» The problem
Select the lines of the records containing the word "wide" and list them.

» Information given
····················
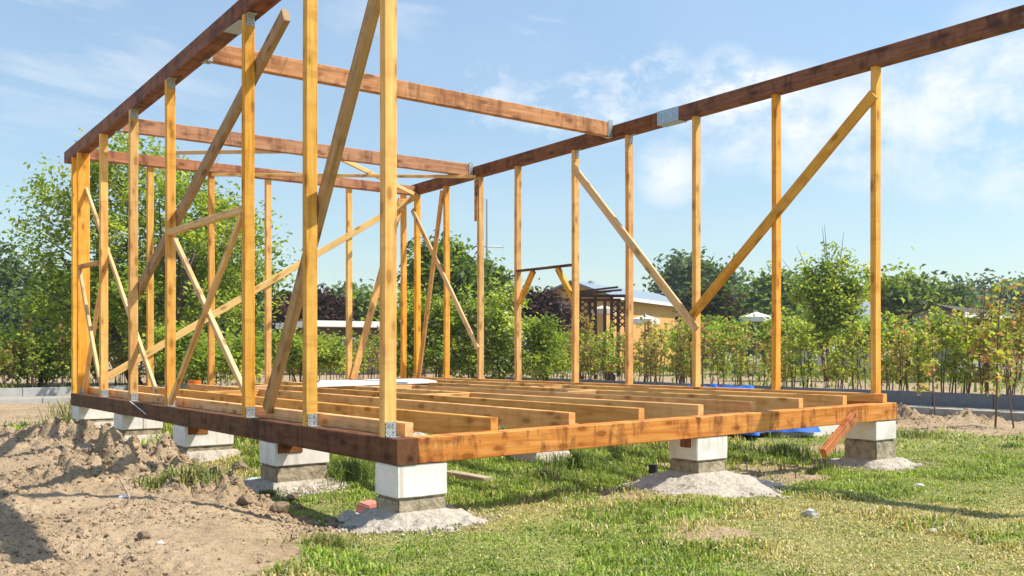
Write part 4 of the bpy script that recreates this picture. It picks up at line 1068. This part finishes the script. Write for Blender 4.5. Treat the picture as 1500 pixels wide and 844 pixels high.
def lawn(name, n_, dmin, dmax, pw, hmean, wid):
    x, y = scatter(n_, dmin, dmax, pw)
    m_ = dirt_mask(x, y)
    keep = rng.random(n_) > m_ * 1.15 - .02
    keep &= ~((x > 10.45) & (x < 12.5)) & ~((y > 14.5) & (y < 16.7) & (x < 12.5))
    keep &= ~((np.abs(x - 5.82) < .45) & (np.abs(y - 2.92) < .85))
    # keep mortar mounds mostly clear
    for (mx, my, mr) in ((.16, .10, .36), (2.5, .05, .55), (4.6, .12, .34), (.2, 1.75, .42), (.2, 3.7, .36), (.2, 5.6, .36), (.2, 7.45, .42)):
        dd = np.hypot(x - mx, (y - my) * 1.1); keep &= rng.random(n_) < sst(mr * .88, mr * 1.12, dd + (fbm(x * 5, y * 5, 2, 3) - .5) * .2) + .012
    x, y = x[keep], y[keep]; z = gzi(x, y)
    tall = sst(.50, .70, fbm(x * 1.3 + 5, y * 1.3, 3, 44))
    shade = sst(-.2, .5, y) * (1 - sst(7.5, 8, y)) * sst(0, .4, x) * (1 - sst(4.6, 5.2, x))   # unmown strip below the floor
    hh = hmean * (.45 + 1.0 * tall + .9 * shade) * (.75 + .5 * sst(.5, .75, fbm(x * 7, y * 7, 2, 91))) * rng.uniform(.5, 1.4, len(x))
    dry = fbm(x * .8 + 11, y * .8 + 4, 4, 77) + .22 * (fbm(x * 3, y * 3, 2, 78) - .5) - .12 * shade - .05 * tall
    q = rng.random(len(x)) < sst(.43, .67, dry) * .82 + .09
    green = tints(len(x), [(.22, .31, .04), (.29, .38, .055), (.35, .42, .085), (.15, .23, .035), (.10, .17, .025)], .28) * (.62 + .75 * fbm(x * 5.5 + 1, y * 5.5, 3, 93))[:, None]
    straw = tints(len(x), [(.60, .50, .25), (.48, .40, .17), (.70, .61, .36), (.38, .37, .12), (.34, .26, .12)], .25)
    col = np.where(q[:, None], straw, green)
    o = link(name, grass(name, np.stack([x, y, z - .004], 1), hh, col, wid), GRASSM)
    return tag(o, 'short patchy lawn of green and straw coloured grass', 'grass', kind='stuff')
lawn('grass', 260000, 3.0, 9.0, .7, .042, .0036)
lawn('grass', 110000, 9.0, 24.0, .8, .075, .0065)
# tall tufts
def tuft(u, v, n_, rad, ht, label, pal, group=None, flat=.5):
    c = gpt(u, v); a_ = rng.uniform(0, 6.28, n_); r_ = np.abs(rng.normal(0, rad, n_)); x = c.x + np.cos(a_) * r_; y = c.y + np.sin(a_) * r_
    z = gzi(x, y); hh = ht * rng.uniform(.35, 1.15, n_) * np.exp(-(r_ / (rad * 2.2)) ** 2)
    me_ = grass('grass_tuft', np.stack([x - c.x, y - c.y, z - c.z - .004], 1), hh, tints(n_, pal, .25), .0038)
    return tag(link('grass_tuft', me_, GRASSM, None, Matrix.Translation(c)), label, 'grass tuft', group, 'stuff')
GT = [(.10, .16, .03), (.14, .20, .04), (.18, .23, .05), (.36, .32, .14)]
GS = GT + [(.42, .38, .17), (.36, .32, .14)]
tuft(285, 716, 420, .16, .20, 'tall straw tipped grass tuft on the soil before the dug clods', GS)
tuft(235, 708, 220, .10, .10, 'small green grass tuft left of the tall straw tipped one', GT)
tuft(112, 622, 420, .30, .55, 'tall pale grass tuft beside the far left pier', GS)
tuft(515, 705, 900, .22, .24, 'dense green weed clump between the first two left piers', GT[:3])
tuft(390, 728, 300, .10, .08, 'low dark green weed before the second left pier', GT[:2])
tuft(1012, 722, 160, .045, .09, 'little green tuft growing out of the spreading mortar mound', GT[:3])
tuft(840, 690, 700, .30, .22, 'long green grass clump under the front sill left of its middle pier', GT[:3])
tuft(800, 705, 500, .25, .15, 'medium grass clump before the grey middle pier', GT)
tuft(1150, 668, 700, .35, .18, 'long green grass clump between the front middle pier and the wooden prop', GT[:3])
tuft(300, 590, 400, .3, .3, 'weedy grass clump under the floor behind the third left pier', GS)
tuft(340, 652, 420, .16, .14, 'low green grass patch between the second and third left piers', GT)
tuft(170, 610, 300, .25, .2, 'grass clump between the two far left piers', GT)
tuft(40, 634, 300, .22, .06, 'flat dark green weed on the soil at the left edge', GT[:2])
tuft(90, 632, 300, .22, .07, 'flat dark green weed left of the far pier', GT[:2])
tuft(1480, 655, 240, .10, .07, 'small dark green tuft at the right edge below the saplings', GT[:2])
tuft(1340, 640, 500, .25, .12, 'green grass clump right of the right front pier', GT)
tuft(480, 800, 260, .14, .10, 'ragged grass tuft at the border of soil and lawn in the foreground', GS)
# ragged weeds under hedges
x, y = scatter(26000, 13, 24, .5)
k = ((x > 12.5) & (x < 14.5)) | ((y > 16.7) & (y < 19)); k &= fbm(x * .8, y * .8, 3, 88) > np.where((x > 12.4) & (y < 12), .63, .53)
x, y = x[k], y[k]
o = link('weeds', grass('weeds', np.stack([x, y, gzi(x, y)], 1), rng.uniform(.05, .24, len(x)), tints(len(x), GS + G_LIGHT, .2), .008), GRASSM)
tag(o, 'ragged weeds and grass under the young hedges', 'weeds', kind='stuff')
# rough meadow and field vegetation beyond the hedges
x, y = scatter(60000, 17, 60, 1.0)
k = ((x > 14.4) | (y > 18.8)) & (rng.random(len(x)) > dirt_mask(x, y) * .97); x, y = x[k], y[k]
o = link('meadow', grass('meadow', np.stack([x, y, gzi(x, y)], 1), rng.uniform(.06, .26, len(x)), tints(len(x), GT + G_MID, .2), .02), GRASSM)
tag(o, 'rough garden vegetation beyond the hedges', 'vegetation', kind='stuff')

# ------------------------------------------------------------------ summer haze
n = NT('haze'); pv = n.n('ShaderNodeVolumePrincipled'); pv.inputs['Color'].default_value = (.90, .95, 1, 1); pv.inputs['Density'].default_value = .0007; pv.inputs['Anisotropy'].default_value = .2
n.l(pv.outputs[0], n.out.inputs['Volume'])
tag(box('haze', -560, 560, -560, 560, -6, 11, n.m), kind='stuff')

# ------------------------------------------------------------------ camera, sun, sky
cam = bpy.data.cameras.new('camera'); co = bpy.data.objects.new('camera', cam); COL.objects.link(co)
cam.sensor_width = 36; cam.lens = 36 * F / 1500; cam.shift_y = (HY - 422) / 1500; cam.clip_end = 4000; cam.clip_start = .05
co.location = (CX, CY, EYE); co.rotation_euler = (R(90), 0, -TH); SC.camera = co
SC.render.resolution_x, SC.render.resolution_y = 1024, 576
tosun = Vector((1, -.8, 1.85)).normalized()
sl = bpy.data.lights.new('sun', 'SUN'); sl.energy = 4.8; sl.angle = R(.5); sl.color = (1, .94, .83)
so = bpy.data.objects.new('sun', sl); COL.objects.link(so); so.rotation_euler = tosun.to_track_quat('Z', 'Y').to_euler(); so.location = (4, -6, 12)
w = bpy.data.worlds.new('World'); SC.world = w; w.use_nodes = True; t = w.node_tree
for q in list(t.nodes): t.nodes.remove(q)
class WN(NT):
    def __init__(s, tree_): s.t = tree_
wn = WN(t)
out = wn.n('ShaderNodeOutputWorld'); bg = wn.n('ShaderNodeBackground'); wn.l(bg.outputs[0], out.inputs[0])
sky = wn.n('ShaderNodeTexSky', sky_type='NISHITA'); sky.sun_disc = False
el = math.asin(tosun.z); sky.sun_elevation = el; sky.sun_rotation = math.atan2(tosun.x, tosun.y)
sky.air_density = 1.0; sky.dust_density = .5; sky.ozone_density = 1.0
dv = wn.n('ShaderNodeTexCoord').outputs['Generated']
dn = wn.vmath('NORMALIZE', dv)
sp = wn.n('ShaderNodeSeparateXYZ'); wn.l(dn, sp.inputs[0])
# clouds on a flat layer: direction divided by its height
zc_ = wn.math('MAXIMUM', wn.math('ADD', sp.outputs[2], .12), .03)
cx_ = wn.n('ShaderNodeCombineXYZ'); wn.l(wn.math('DIVIDE', sp.outputs[0], zc_), cx_.inputs[0]); wn.l(wn.math('DIVIDE', sp.outputs[1], zc_), cx_.inputs[1])
lay = cx_.outputs[0]
def region(u, v, rad, soft):
    d = Vector(ray(u, v)).normalized()
    x = wn.n('ShaderNodeVectorMath', operation='DOT_PRODUCT'); wn.l(dn, x.inputs[0]); x.inputs[1].default_value = d
    return wn.mr(x.outputs['Value'], math.cos(R(rad + soft)), math.cos(R(rad)))
n1 = wn.noise(lay, 1.5, 8, .6, .35); n2 = wn.noise(wn.vmath('MULTIPLY', lay, (1, 2.6, 1)), .9, 7, .62, .6)
n3 = wn.noise(wn.vmath('MULTIPLY', dn, (1, 1, 1.5)), 13, 10, .66, .15)
def mx(*a):
    r_ = a[0]
    for q in a[1:]: r_ = wn.math('MAXIMUM', r_, q)
    return r_
wisp = wn.math('MULTIPLY', wn.mr(n2, .46, .74), mx(region(120, 20, 3, 7), region(785, 15, .6, 2.6), region(560, -40, 2, 5), region(40, 105, .6, 3)))
puff = wn.math('MULTIPLY', wn.mr(wn.math('ADD', wn.math('MULTIPLY', n3, .8), wn.math('MULTIPLY', n1, .2)), .45, .57), mx(*[region(u_, v_, .25, 2.1) for u_, v_ in ((715, 140), (790, 165), (855, 148), (925, 122), (962, 108), (1005, 138), (1065, 118), (1110, 135), (900, 165))]))
band = wn.math('MULTIPLY', wn.mr(wn.math('ADD', wn.math('MULTIPLY', n1, .3), wn.math('MULTIPLY', n3, .7)), .37, .56), mx(region(1400, 165, 1.5, 4), region(1270, 180, 1.2, 3), region(1160, 180, .8, 3), region(1520, 150, 2, 5), region(980, 252, .4, 2), region(1080, 175, .5, 3)))
cl = wn.math('ADD', wn.math('MULTIPLY', wisp, .7), wn.math('ADD', wn.math('MULTIPLY', puff, .62), wn.math('MULTIPLY', band, .85)), clamp=True)
veil = wn.mr(n1, .30, .75, .04, .14)
cl = mx(cl, veil)
skyc = wn.mix(1.0, sky.outputs[0], (.95, 1.0, .95), 'MULTIPLY')
el_ = wn.mr(sp.outputs[2], .0, .55, .67, 1.2); gx = wn.n('ShaderNodeCombineXYZ')
for q in range(3): wn.l(el_, gx.inputs[q])
skyc = wn.mix(1.0, skyc, gx.outputs[0], 'MULTIPLY')
colr = wn.mix(cl, skyc, (5.0, 5.15, 5.3))
wn.l(colr, bg.inputs[0]); bg.inputs[1].default_value = .145
SC.render.engine = 'CYCLES'
vs = SC.view_settings; vs.view_transform = 'Standard'; vs.look = 'None'; vs.exposure = 0.52; vs.gamma = 1.0
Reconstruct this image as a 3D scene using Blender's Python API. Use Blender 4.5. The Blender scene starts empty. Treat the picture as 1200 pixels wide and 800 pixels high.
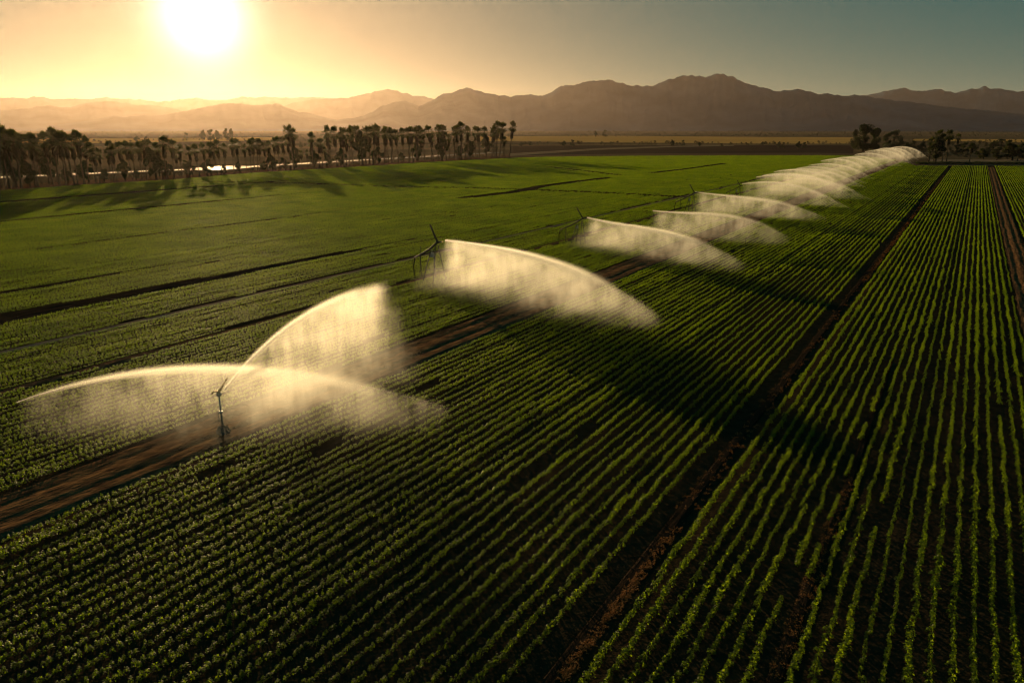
import bpy, math, random
import numpy as np
from mathutils import Vector, Matrix, noise

# ------------------------------------------------------------------ camera, sky, sun, exposure
FPX, HOR, VPX, H = 850.0, 151.0, 1148.0, 16.0
PITCH = math.atan((400 - HOR) / FPX)
CP, SP = math.cos(PITCH), math.sin(PITCH)
scene = bpy.context.scene
cam_data = bpy.data.cameras.new("camera")
cam = bpy.data.objects.new("camera", cam_data)
scene.collection.objects.link(cam)
cam.location = (0, 0, H)
cam.rotation_euler = (math.pi / 2 - PITCH, 0, 0)
cam_data.sensor_width = 36.0
cam_data.lens = FPX / 1200 * 36.0
cam_data.clip_end = 80000
cam_data.clip_start = 0.1
scene.camera = cam
scene.render.resolution_x, scene.render.resolution_y = 1024, 682


def direction(px, py):
    x, y = px - 600.0, 400.0 - py
    return Vector((x, FPX * CP + y * SP, y * CP - FPX * SP))


SUN_DIR = direction(236, 18).normalized()
SUN_AZ = math.atan2(SUN_DIR.x, SUN_DIR.y)
SUN_EL = math.asin(SUN_DIR.z)

world = bpy.data.worlds.new("World")
scene.world = world
world.use_nodes = True
wn, wl = world.node_tree.nodes, world.node_tree.links
wn.clear()
w_out = wn.new("ShaderNodeOutputWorld")
w_bg = wn.new("ShaderNodeBackground")
w_bg.inputs["Strength"].default_value = 0.05
w_sky = wn.new("ShaderNodeTexSky")
w_sky.sky_type = 'NISHITA'
w_sky.sun_disc = False
w_sky.sun_elevation = SUN_EL
w_sky.sun_rotation = SUN_AZ
w_sky.dust_density = 1.2
w_sky.air_density = 1.3
w_sky.ozone_density = 5.0
# the bright aureole of dusty air round the sun, a function of the direction in the sky only
w_tc = wn.new("ShaderNodeTexCoord")
w_dot = wn.new("ShaderNodeVectorMath"); w_dot.operation = 'DOT_PRODUCT'
w_dot.inputs[1].default_value = SUN_DIR
wl.new(w_tc.outputs["Generated"], w_dot.inputs[0])
w_ac = wn.new("ShaderNodeMath"); w_ac.operation = 'ARCCOSINE'; w_ac.use_clamp = False
wl.new(w_dot.outputs["Value"], w_ac.inputs[0])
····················
» Solution for this problem
Write part 4 of the bpy script that recreates this picture. It picks up at line 1068. This part finishes the script. Write for Blender 4.5. Treat the picture as 1500 pixels wide and 844 pixels high.
Reconstruct this image as a 3D scene using Blender's Python API. Use Blender 4.5. The Blender scene starts empty. Treat the picture as 1200 pixels wide and 800 pixels high.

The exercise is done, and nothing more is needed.